I agree a contract has been signed and one should honor one's commitments. However, I doubt that either of us will ever be sub-prime borrowers.

 
At 7/23/2008 10:31 AM, Anonymous Anonymous said...

Between 2005 and 2008 default rates in Texas have remained basically unchanged. Rates in California and other supply restricted communities have skyrocketed

And what's your position Brian. Are you stating that when the oil market collapsed in the 1980's, Texas/Colorado mortgage delinquency rates were lower than the California/Florida rates today. Or are you just stating that Texas sucks all the time? Do you have a citation in support of your position? Probably not and just like Sowell, you are blowing the libertarian smoke

_________________________________

Well for what its worth anon apparently: CNBC doesn't agree with you


As usual juandos, working in the airline industry at 35000 feet has crimped the oxygen supply to your brain. You are a year late and a bankruptcy or two shy with your data.

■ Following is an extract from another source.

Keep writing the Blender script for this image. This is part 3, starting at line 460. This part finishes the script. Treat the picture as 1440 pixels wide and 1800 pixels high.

_________________________________

Well, qt, I believe I'm the only anon above you on this thread. Congratulations, you have isolated the problem. Maybe you should talk to Brian about the 1980's Texas walkaways.

 
At 7/23/2008 11:04 AM, Blogger juandos said...

Typical of you anon @ 10:31 AM not to do your homework...

I do know as a Texan (regardless of the year and the 14 month old CNBC article) that Texas STILL has a problem with mortgage delinquency rates...

Home foreclosures in the state increased to 0.6 percent in third quarter 2007—slightly below the U.S. rate of 0.8 percent. Mortgage delinquencies also rose. Texas delinquencies for all loans 90 days past due were 1.6 percent in the quarter—higher than the U.S. rate of 1.3 percent...

Got anymore fairy tales anon?

 
At 7/23/2008 11:46 AM, Anonymous Anonymous said...

"Well, qt, I believe I'm the only anon above you on this thread. Congratulations, you have isolated the problem. Maybe you should talk to Brian about the 1980's Texas walkaways."

I'm really wounded here...pardon me while I break into an aria.
Is that the best you can do "go talk to Brian"? Good grief

Not every economist is unaware of the phenomenon of homeowners who choose their self-interest over morality (hey, there are even businesses trying to tap into these folks, see www.youwalkaway.com):

http://economistsview.typepad.com/economistsview/2007/12/walking-away-fr.html

http://globaleconomicanalysis.blogspot.com/2008/04/walking-away-next-mortgage-crisis.html

Most of us are also aware of the work of Ed Glaeser on housing prices:

http://www.nytimes.com/2006/03/05/magazine/305glaeser.1.html

You could try offering your own ideas on the sub-prime problem but then, the easiest job in the world is being a critic.

"Above you"...hmmm, I sincerely doubt that but if it makes you feel "special"...whatever lights your candle.

 
At 7/23/2008 12:21 PM, Anonymous Anonymous said...

Above you"...hmmm, I sincerely doubt that but if it makes you feel "special"...whatever lights your candle

You are a real special candle, qt. Can I clean my ears with your Q-Tip?

 
At 7/23/2008 1:11 PM, Anonymous Anonymous said...

Anon.

Thank you for providing me with information regarding HTML.

Nice to know that you are not a complete git...despite the great impersonation.

 
At 7/23/2008 2:22 PM, Blogger Brian Shelley said...

"And what's your position Brian."

High prices were caused by restricted supply. Foreclosure rates were masked by high growth rates. Foreclosures exploded AFTER price drops. Restricted supply introduced volatility to the housing market.

"Are you stating that when the oil market collapsed in the 1980's, Texas/Colorado mortgage delinquency rates were lower than the California/Florida rates today. Or are you just stating that Texas sucks all the time?"

1980's? No, and I wouldn't be shocked if TX had higher foreclosure rates long term than CA.

"Do you have a citation in support of your position?"

Send me an e-mail and I will send you my numbers. I had to painstakingly pull them from pdf's at RealtyTrac.

Jan. 2006
Foreclosures
California - 9354
Texas - 14669

Mar. 2008
Foreclosures
California - 64711
Texas - 10700

The last number for Texas is deceivingly low. The slope of the 27 data points is -40/month.